EXERCISE DETAILS - Check each line of the listing below for the string "More", and give only how many lines hold it.
* * * * *
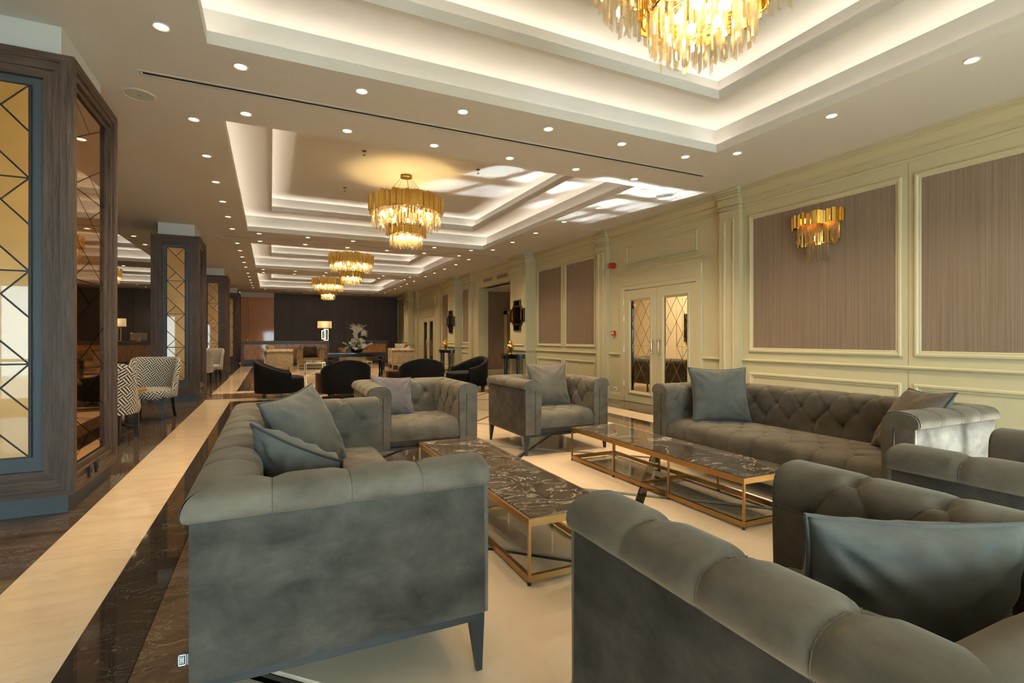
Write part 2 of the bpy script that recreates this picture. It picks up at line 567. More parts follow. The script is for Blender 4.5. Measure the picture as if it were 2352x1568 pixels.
def split_polys(polys, a, b, c):
    out = []
    for P in polys:
        for sg in (1, -1):
            res = []
            for i in range(len(P)):
                p, q = P[i], P[(i + 1) % len(P)]
                dp, dq = sg * (a * p[0] + b * p[1] - c), sg * (a * q[0] + b * q[1] - c)
                if dp >= 0: res.append(p)
                if (dp > 1e-9 and dq < -1e-9) or (dp < -1e-9 and dq > 1e-9):
                    k = dp / (dp - dq)
                    res.append((p[0] + (q[0] - p[0]) * k, p[1] + (q[1] - p[1]) * k))
            if len(res) >= 3:
                ar = abs(sum(p[0] * q[1] - q[0] * p[1] for p, q in zip(res, res[1:] + res[:1]))) / 2
                if ar > 1e-5:
                    out.append(res)
    return out

def facet_module(w, h, flip=False, turn=False):
    T = [[(0, 1), (1, 1), (.5, .75)], [(1, 1), (1, .5), (.5, .75)], [(0, 1), (1, .5), (1, 0), (0, .5)], [(0, .5), (.5, .25), (0, 0)], [(0, 0), (.5, .25), (1, 0)]]
    out = []
    for P in T:
        if turn:
            P = [(y, 1 - x) for x, y in P]
        if flip:
            P = [(1 - x, y) for x, y in P]
        out.append([(x * w, y * h) for x, y in P])
    return out

# ------------------------------------------------------------------ setting: floor
H = 3.5
W = 6.4
XL = -10.0
YB = 28.3
floor = MB().box(XL, 11.0, WIN_Y - 0.3, YB + 0.2, -0.2, -0.02).obj('floor', 'inlay')
tag(floor, 'polished marble floor with cream bands and black diagonal inlay', kind='structure')
_slab = {}
def slab(name, x0, x1, y0, y1, mat, gap=0.0012):
    sx, sy = round(x1 - x0, 4), round(y1 - y0, 4)
    k = (sx, sy, mat)
    if k not in _slab:
        _slab[k] = MB().box(-sx / 2 + gap, sx / 2 - gap, -sy / 2 + gap, sy / 2 - gap, -0.018, 0).mesh(name, mat)
    return inst(name, _slab[k], floor, ((x0 + x1) / 2, (y0 + y1) / 2, 0))
def run(name, x0, x1, y0, y1, axis, step, mat):
    a, b = (y0, y1) if axis == 'y' else (x0, x1)
    n = max(1, round((b - a) / step))
    for i in range(n):
        p, q = a + (b - a) * i / n, a + (b - a) * (i + 1) / n
        if axis == 'y': slab(name, x0, x1, p, q, mat)
        else: slab(name, p, q, y0, y1, mat)
CXL = (-1.19, -0.72, -0.47, -0.16)
CXR = (5.58, 5.11, 4.86, 4.55)
def field(y0, y1):
    x0, x1 = CXL[3], CXR[3]
    P = 1.895; hw = 0.05
    mesh_full = None
    for i in range(-6, 22):
        for j in range(-8, 20):
            u0, v0 = 3.97 + P * i + hw, 0.54 + P * j + hw
            u1, v1 = u0 + P - 2 * hw, v0 + P - 2 * hw
            poly = [((u - v) / 2, (u + v) / 2) for u, v in ((u0, v0), (u1, v0), (u1, v1), (u0, v1))]
            full = all(x0 <= p[0] <= x1 and y0 <= p[1] <= y1 for p in poly)
            out = [poly]
            for a, b, c in ((1, 0, x0), (-1, 0, -x1), (0, 1, y0), (0, -1, -y1)):
                out = [q for q in split_polys(out, a, b, c) if all(a * p[0] + b * p[1] >= c - 1e-6 for p in q)]
            if not out:
                continue
            q = out[0]
            cx, cyy = sum(p[0] for p in q) / len(q), sum(p[1] for p in q) / len(q)
            if full and mesh_full:
                inst('cream_tile', mesh_full, floor, (cx, cyy, 0)); continue
            me = MB().prism([(p[0] - cx, p[1] - cyy) for p in q], lambda a, b, h: (a, b, h), -0.018, 0).mesh('cream_tile', 'field_marble')
            if full: mesh_full = me
            inst('cream_tile', me, floor, (cx, cyy, 0))
def carpet_frame(y0, y1, open_near=False, open_far=False):
    ya = [y0, y0, y0, y0] if open_near else [y0, y0 + 0.49, y0 + 0.74, y0 + 1.05]
    yb = [y1, y1, y1, y1] if open_far else [y1, y1 - 0.51, y1 - 0.76, y1 - 1.07]
    mats = ('cream_marble', 'dark_marble', 'brown_marble')
    nms = ('cream_slab', 'dark_slab', 'brown_slab')
    for k in range(3):
        for xa, xb in ((CXL[k], CXL[k + 1]), (CXR[k + 1], CXR[k])):
            run(nms[k], xa, xb, ya[k], yb[k], 'y', 0.62 if k == 0 else 0.9, mats[k])
        if not open_near:
            run(nms[k], CXL[k + 1], CXR[k + 1], ya[k], ya[k + 1], 'x', 0.62 if k == 0 else 0.9, mats[k])
        if not open_far:
            run(nms[k], CXL[k + 1], CXR[k + 1], yb[k + 1], yb[k], 'x', 0.62 if k == 0 else 0.9, mats[k])
    field(ya[3], yb[3])
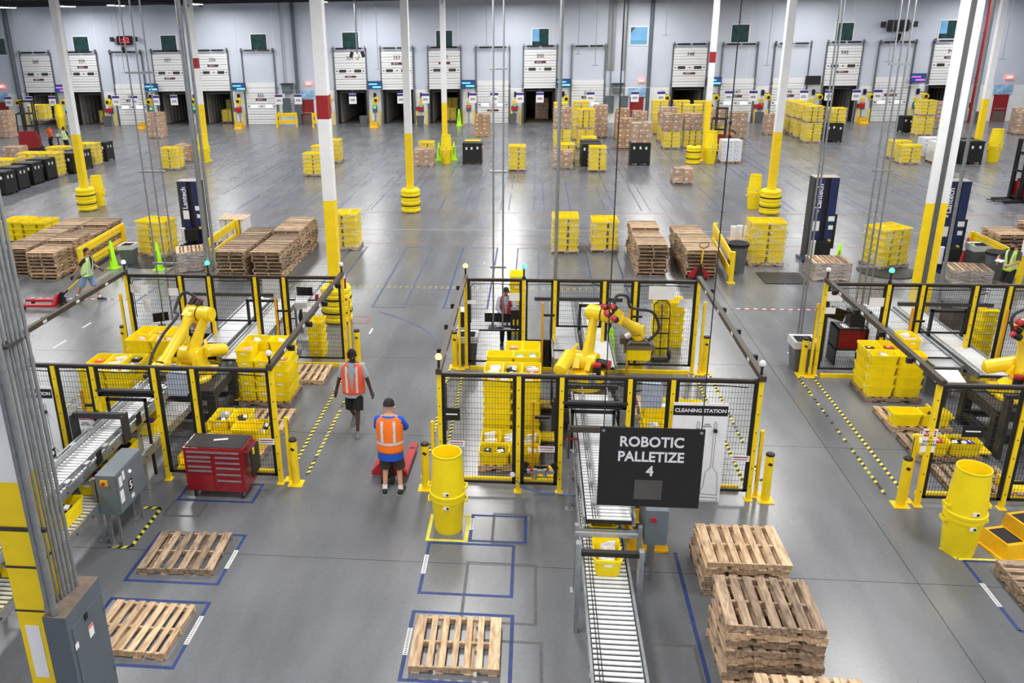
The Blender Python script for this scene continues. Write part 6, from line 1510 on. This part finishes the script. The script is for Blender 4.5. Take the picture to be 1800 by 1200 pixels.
x = yy(520, 100, YW)[0]; t = thing('downpipe', 'thick grey downpipe beside the left red exit door', 'pipe', (x, YW-.01, 0)); obj('pipe', MB().cyl((0, -.2, 0), (0, -.2, 11), .16, 12), PNL, t, smooth=50)
x = yy(1714, 150, YW-2)[0]; t = thing('riser_pipes', 'pair of red sprinkler riser pipes with valves at right', 'pipe', (x, YW-1.2, 0)); 
for dx_ in (-.45, .45): obj('riser', MB().cyl((dx_, 0, 0), (dx_, 0, 11), .15, 12).cyl((dx_, 0, 1.2), (dx_, 0, 1.6), .24, 12).cyl((dx_, 0, 3.5), (dx_, 0, 3.6), .2, 12).cyl((dx_, 0, 7), (dx_, 0, 7.1), .2, 12), REDD, t, smooth=40)
# ceiling camera cluster
x, z = yy(628, 98, 60); t = thing('camera_cluster', 'cluster of dark dome cameras on a ceiling pole before dock 354', 'camera', (x, 60, z)); obj('pole', MB().cyl((0, 0, 0), (0, 0, 11.2-z), .06, 8), ALUP, t); obj('dome', MB().lathe([(0, -.3), (.15, -.2), (.18, -.05), (.1, .1), (0, .1)], 12), LBL, t); obj('camera_body', MB().box(-.4, 0, .1, .2, .25, .4, ry=.3).box(.4, 0, .1, .2, .25, .4, ry=-.3), BLKP, t)
# thin droppers
for i, (px, pyb, Y) in enumerate(((25, 165, 70), (38, 128, 66), (125, 130, 66), (219, 128, 66), (665, 122, 66), (855, 80, 66), (1016, 95, 66), (1046, 115, 66), (1170, 62, 66), (1253, 115, 66), (1348, 115, 66), (1561, 108, 66), (1762, 104, 66))):
    x, z = yy(px, pyb, Y); t = thing('sprinkler_drop', 'thin pipe hanging from the ceiling before the dock wall, %s from the left' % ORD[i], 'pipe', (x, Y, z), 0, 'thin pipes hanging from the ceiling'); obj('pipe', MB().cyl((0, 0, 0), (0, 0, 11.2-z), .022, 6).box(0, 0, 0, .5, .04, .04), ALUP, t)
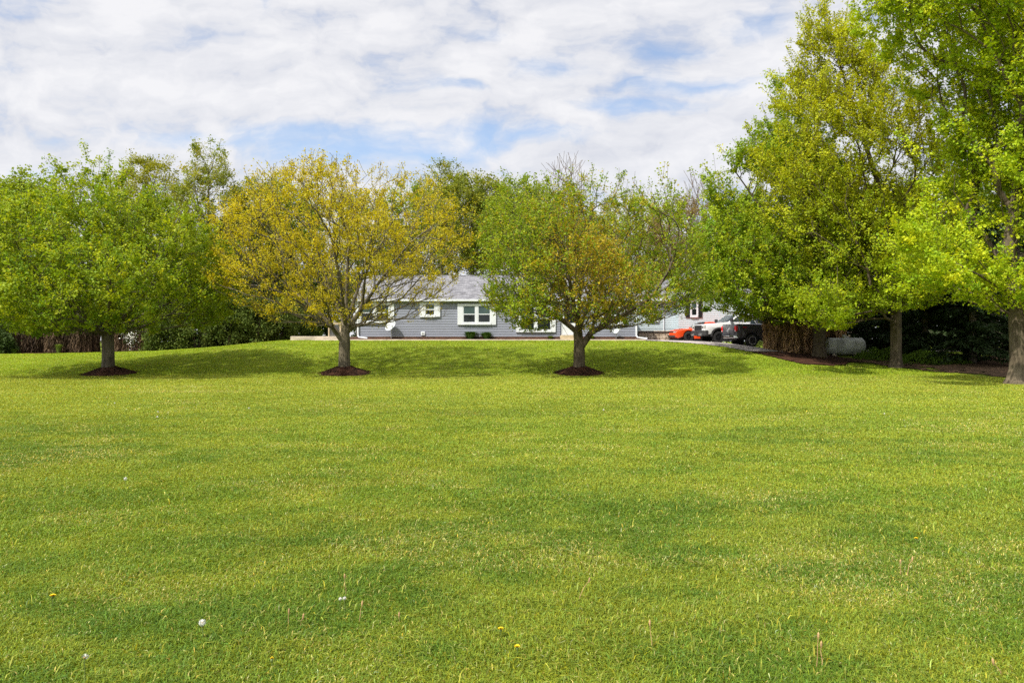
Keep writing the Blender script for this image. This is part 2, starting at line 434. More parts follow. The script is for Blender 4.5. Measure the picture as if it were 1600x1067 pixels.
b = MB(); b.box(-12.6, HX1 + .4, 44.95, 45.40, 1.30, 1.735); b.bevel(.02, 1)
tag(b.build('path', M['concrete']), kind='structure')
b = MB(); b.box(-14.3, -10.75, 45.42, 51, 1.3, 1.93); b.bevel(.02, 1)
tag(b.build('patio', M['concrete']), kind='structure')


# ------------------------------------------------------------------ trees
def leaf_quads(c, nrm, size, aspect=.75, fold=.18, tang=None):
    n = len(c)
    nrm = nrm / np.linalg.norm(nrm, axis=1, keepdims=True)
    t = R.normal(size=(n, 3)) if tang is None else tang
    t = t - nrm * (t * nrm).sum(1, keepdims=True); t /= np.linalg.norm(t, axis=1, keepdims=True) + 1e-9
    bb = np.cross(nrm, t); s = size[:, None]
    v = np.stack([c - t * s * .5, c + bb * s * aspect * .5 + nrm * s * fold - t * s * .06, c + t * s * .5, c - bb * s * aspect * .5 + nrm * s * fold - t * s * .06], 1).reshape(-1, 3)
    f = np.arange(4 * n).reshape(n, 4)
    return v, f


def tubes_from_edges(P, par, rad, tang):
    """one frustum per edge (parent -> node); P nodes, par parents, rad radii"""
    ch = np.where(par >= 0)[0]
    main = np.full(len(P), -1)
    order = ch[np.argsort(rad[ch])]
    main[par[order]] = order                      # thickest child last, so it wins
    V, Fc, off = [], [], 0
    ref = np.array([.31, .94, .12])

    def frame(t):
        u = np.cross(t, ref); u /= np.linalg.norm(u, axis=1, keepdims=True) + 1e-9
        return u, np.cross(t, u)
    for lo, hi, k in ((.10, 9, 12), (.03, .10, 7), (.013, .03, 4), (0, .013, 3)):
        e = ch[(rad[ch] >= lo) & (rad[ch] < hi)]
        if not len(e): continue
        p = par[e]; ism = main[p] == e
        tb = np.where(ism[:, None], tang[p], tang[e]); rb = np.where(ism, rad[p], np.minimum(rad[p], rad[e] * 1.15))
        a = 2 * np.pi * np.arange(k) / k
        rings = []
        for base, t, r in ((P[p], tb, rb), (P[e], tang[e], rad[e])):
            u, v = frame(t)
            rings.append(base[:, None, :] + r[:, None, None] * (np.cos(a)[None, :, None] * u[:, None, :] + np.sin(a)[None, :, None] * v[:, None, :]))
        vv = np.concatenate(rings, 1).reshape(-1, 3)          # 2k per edge
        i = off + 2 * k * np.arange(len(e))[:, None]; j = np.arange(k)[None, :]; jn = (np.arange(k)[None, :] + 1) % k
        Fc.append(np.stack([i + j, i + jn, i + k + jn, i + k + j], -1).reshape(-1, 4)); V.append(vv); off += len(vv)
    return np.concatenate(V), Fc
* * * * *
RESULT OF THIS TASK - 2